老木の一枝


   物事を柔軟に考えるということは、生きる上で大事なこととされている。

  樹木は、若いうちは柔軟である。柔軟であれば、雪や強風などの外からの力

  に逆らわないから、体を痛めることもない。

   未熟な若木にとっては、外からの力に耐える力がなく、柔軟であること

  が、生きる上で必要となるが、それだけでは、大木になることはできない。

  大きな体を支えるには、強固な幹が必要になる。その反面、その代償とし

  て、自分にとって堪えられないほどの大きな力がくれば、体をしならせて力

  を逃がすことができずに折れるかもしれない。
 
   若い樹木は、さまざまな方向に枝を伸ばすが、やがて幹となる方向が決ま

  りってくる。時によっては、手ごわい競争相手に光を奪われ、枯れて朽ちて

  しまう枝も出てくるし、運悪く雪で大事な枝を折られることもあるだろう。

  そのような苦難を繰り返し、何十年、何百年とかけて、莫大なエネルギーを

  使いながら、彼らの姿は出来上がっていく。

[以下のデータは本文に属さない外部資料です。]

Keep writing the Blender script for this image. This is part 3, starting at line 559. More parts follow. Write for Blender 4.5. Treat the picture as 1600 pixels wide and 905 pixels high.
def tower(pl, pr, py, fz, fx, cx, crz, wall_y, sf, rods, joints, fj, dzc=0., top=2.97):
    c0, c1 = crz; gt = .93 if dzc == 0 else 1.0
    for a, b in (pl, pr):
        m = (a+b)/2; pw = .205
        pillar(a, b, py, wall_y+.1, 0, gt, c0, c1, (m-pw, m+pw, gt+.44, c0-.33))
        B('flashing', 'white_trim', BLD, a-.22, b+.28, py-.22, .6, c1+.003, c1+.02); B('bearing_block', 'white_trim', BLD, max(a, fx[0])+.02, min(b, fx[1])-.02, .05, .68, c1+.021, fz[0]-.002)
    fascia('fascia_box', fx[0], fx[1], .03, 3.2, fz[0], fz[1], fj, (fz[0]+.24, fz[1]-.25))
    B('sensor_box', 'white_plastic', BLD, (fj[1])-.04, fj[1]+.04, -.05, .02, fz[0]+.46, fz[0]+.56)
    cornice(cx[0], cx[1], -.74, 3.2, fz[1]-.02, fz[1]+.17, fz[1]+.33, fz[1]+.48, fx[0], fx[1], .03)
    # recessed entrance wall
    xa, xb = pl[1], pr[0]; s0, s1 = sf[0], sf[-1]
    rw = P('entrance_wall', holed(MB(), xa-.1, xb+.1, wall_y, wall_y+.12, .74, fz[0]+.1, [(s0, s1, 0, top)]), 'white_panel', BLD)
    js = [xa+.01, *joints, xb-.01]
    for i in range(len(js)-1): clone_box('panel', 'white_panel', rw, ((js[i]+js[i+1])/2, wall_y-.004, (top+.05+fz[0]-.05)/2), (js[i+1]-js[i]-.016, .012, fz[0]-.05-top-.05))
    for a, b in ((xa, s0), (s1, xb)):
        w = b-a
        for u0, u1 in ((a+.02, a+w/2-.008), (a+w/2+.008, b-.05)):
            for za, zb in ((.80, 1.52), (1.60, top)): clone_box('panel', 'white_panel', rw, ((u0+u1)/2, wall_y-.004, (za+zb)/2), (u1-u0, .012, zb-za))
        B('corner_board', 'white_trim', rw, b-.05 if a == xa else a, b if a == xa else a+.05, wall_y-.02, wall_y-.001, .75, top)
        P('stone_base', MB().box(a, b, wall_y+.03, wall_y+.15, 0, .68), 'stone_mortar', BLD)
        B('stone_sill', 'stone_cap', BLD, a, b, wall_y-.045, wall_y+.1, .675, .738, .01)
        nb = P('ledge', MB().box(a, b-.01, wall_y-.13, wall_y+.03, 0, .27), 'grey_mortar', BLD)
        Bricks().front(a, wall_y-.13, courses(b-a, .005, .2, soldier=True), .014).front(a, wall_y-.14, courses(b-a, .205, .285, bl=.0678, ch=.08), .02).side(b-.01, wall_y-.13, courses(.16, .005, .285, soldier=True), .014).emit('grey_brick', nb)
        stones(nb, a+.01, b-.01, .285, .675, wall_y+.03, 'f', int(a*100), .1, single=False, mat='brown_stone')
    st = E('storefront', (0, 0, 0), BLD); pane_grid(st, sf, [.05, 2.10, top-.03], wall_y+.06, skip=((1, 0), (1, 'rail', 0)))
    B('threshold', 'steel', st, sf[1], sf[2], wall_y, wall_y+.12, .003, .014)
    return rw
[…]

たとえその姿は不恰好でも、長

  く生き抜いた木は、見るものを圧倒するだけの力強い美しさを示してくれ
 
  る。
 
   しかし、彼らの姿かたち(生き方)はすでに出来上がっているのだから、

  急激な環境変化(時代の変化)には対応しきれない。歳をとって、こわばっ

  てしまった彼らの体はいずれ弱り、死を迎えるときが近づいてくる。

   そんな老木であっても、よく観ると、ところどころに細い未熟な枝が、さ

  まざまな方向に向かって伸びだしているのに気付く。そのいくつかは、上手

  く光を捉え、やがては成長し、彼らの巨体を養う可能性を秘めている。もっ

  とも、樹木全体に必要なエネルギーからすれば、微々たるもので、それによ

  って命が永らえるというものでもないかもしれない。

   無駄に思えるような行為かもしれないが、大事なことは、年老いた彼ら

  が、生を途中で投げ出すことなく、最後まで新しい枝を伸ばして、生きよう

  としていることである。良い悪いは別として、硬くなってしまった幹は、自

  分の生きて きた証である。それは、自分の人生を支えてくれたもので、そ

  の姿を大事にしたい。

   だからといって、硬くなっただけで自分の生を終わらせたくもない。老い

  た自分が生きていくために、新しい枝をいくつも伸ばして、それらのうち、

  自分の生にエネルギーを与えてくれるように成長していくことを期待した

  い。

   自分のこわばってしまった体は、もう変えることはできなくとも、ささや

  かでいいから、小さな新しい芽を出し続けて生を全うしたい。